L’a. delle imposte indirette (ex art. 93 Trattato CE) ha riguardato l’IVA, le accise e l’imposta sui conferimenti. Sull’IVA sono stati fissati i tratti fondamentali del tributo (1967: prima e seconda direttiva), dettate regole uniformi per la determinazione della base imponibile dell’imposta (1977: sesta direttiva) e dal 1° gennaio 1993 (direttiva 92/77) sono state armonizzate le aliquote (di norma risultano non inferiori al 15%; in casi specifici sono state portate al 5%). Per gli scambi interni alla Comunità, inoltre, è stato programmato il passaggio dal regime di tassazione nel paese di destinazione a quello di origine, anche se l’imposta verrà alla fine percepita dallo Stato in cui avviene il consumo del bene (lo Stato di destinazione dovrà recuperare, nei confronti dello Stato d’origine, l’IVA concessa in deduzione all’acquirente).

Le accise sono state armonizzate da una serie di direttive nel 1992 (regime, detenzione, circolazione, controlli, struttura e aliquote). È stato conservato il sistema di prelievo dell’imposta nel paese di consumo del prodotto, prevedendo il collegamento dei depositi fiscali degli Stati membri.

Anche le diverse forme di tassazione dei capitali sono state armonizzate con la direttiva 69/335 (unica imposta sui conferimenti, armonizzata per struttura e aliquote, da applicare nello Stato in cui è situata la direzione effettiva della società; abolizione delle imposte di bollo sui titoli e soppressione di altre imposte similari), che ha indicato anche i presupposti dell’imposta (costituzione di società, trasformazione, aumento di capitale o del patrimonio sociale, trasferimento da paese terzo a Stato membro e fra Stati membri ecc.) e ha proibito l’applicazione alle società di capitali di altre imposte indirette. Le agevolazioni sono state progressivamente ampliate e nel 1985 le operazioni di concentrazione (e di fusione, grazie alla giurisprudenza della Corte di giustizia comunitaria) sono state esentate.

Manca nel Trattato CE un’uguale attenzione alle tematiche relative alle imposte dirette, che d’altronde per alcuni versi non necessitano di armonizzazione né di coordinamento e, conformemente al principio di sussidiarietà, sono regolate autonomamente dagli Stati membri. L’unico riferimento è rinvenibile nell’art. 293, volto a evitare i fenomeni di doppia imposizione.
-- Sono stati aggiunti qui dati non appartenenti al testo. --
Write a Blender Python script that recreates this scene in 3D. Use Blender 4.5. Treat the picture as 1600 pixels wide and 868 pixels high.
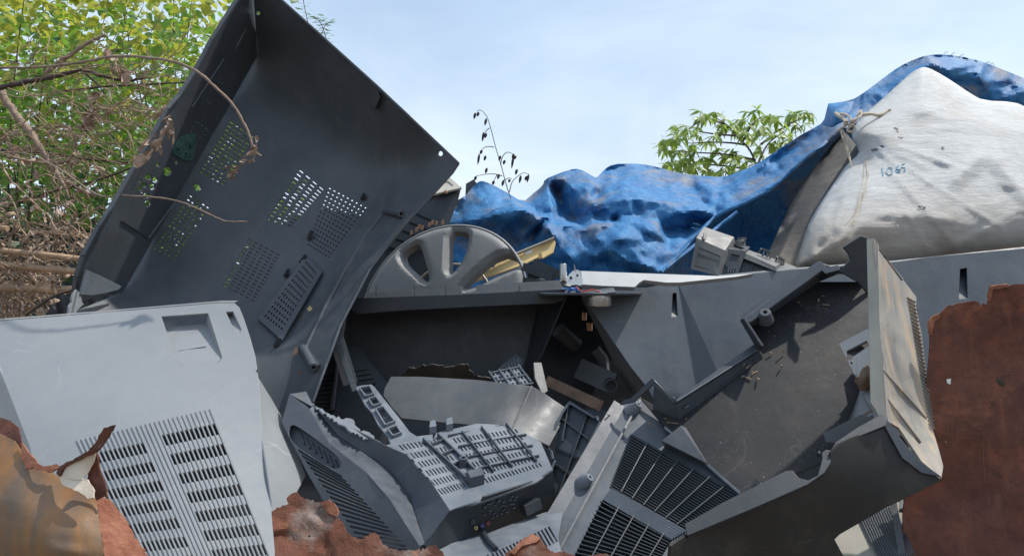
import bpy, bmesh, math, random
import numpy as np
from mathutils import Vector, Matrix
from mathutils.geometry import delaunay_2d_cdt
random.seed(7); rng = np.random.default_rng(7)
R = math.radians
scene = bpy.context.scene
for o in list(bpy.data.objects): bpy.data.objects.remove(o)
COL = scene.collection

# ------------------------------------------------------------------ camera
PITCH = R(10.0); LENS = 26.0; F = 1600*LENS/36.0
CAM = np.array([0.0, 0.0, 1.6])
FW = np.array([0, math.cos(PITCH), math.sin(PITCH)])
RT = np.array([1.0, 0, 0]); UP = np.array([0, -math.sin(PITCH), math.cos(PITCH)])
cd = bpy.data.cameras.new('camera'); cam = bpy.data.objects.new('camera', cd); COL.objects.link(cam)
cam.location = CAM; cam.rotation_euler = (math.pi/2+PITCH, 0, 0)
cd.lens = LENS; cd.sensor_width = 36; cd.clip_start = .02; cd.clip_end = 3000
scene.camera = cam

# ------------------------------------------------------------------ sun, sky, exposure
SUN = np.array([0.48, 0.02, 0.87]); SUN = SUN/np.linalg.norm(SUN)
sun_el = math.asin(SUN[2]); sun_az = math.atan2(SUN[0], SUN[1])
sd = bpy.data.lights.new('sun', 'SUN'); sd.energy = 3.4; sd.angle = R(1.0); sd.color = (1, .95, .87)
so = bpy.data.objects.new('sun', sd); COL.objects.link(so)
so.rotation_euler = Vector(-SUN).to_track_quat('-Z', 'Y').to_euler()
w = bpy.data.worlds.new('World'); scene.world = w; w.use_nodes = True
nt = w.node_tree; nt.nodes.clear()
def N(t, k, **kw):
    n = t.nodes.new(k)
    for a, b in kw.items(): setattr(n, a, b)
    return n
sky = N(nt, 'ShaderNodeTexSky', sky_type='NISHITA', sun_disc=False, sun_elevation=sun_el, sun_rotation=sun_az,
        air_density=1.0, dust_density=2.2, ozone_density=1.0, altitude=50)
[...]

Tuttavia, in considerazione della rilevanza dei tributi diretti per il corretto funzionamento del mercato unico, sono state approvate: la direttiva sulle riorganizzazioni societarie transfrontaliere (90/43, nota come ‘direttiva sulle fusioni’), che stabilisce il principio di neutralità fiscale (fusione, scissione, conferimenti di attivo e scambi di azioni non comportano tassazione delle plusvalenze risultanti dalla differenza tra valori reali e valori fiscali dei beni coinvolti nelle operazioni) e disciplina il conferimento di una stabile organizzazione; la direttiva madre-figlia (90/435), che risolve in ambito comunitario il problema della doppia imposizione internazionale dei dividendi infragruppo; la direttiva 2003/48 in materia di tassazione dei redditi di risparmio sotto forma di interessi, e la direttiva 2003/49, che disciplina il regime fiscale degli interessi e dei canoni (royalties) corrisposti da una società ad altre società o stabili organizzazioni di un medesimo gruppo con sede in Stati membri diversi, sopprimendo l’imposizione alla fonte ed eliminando, in tal modo, la doppia imposizione.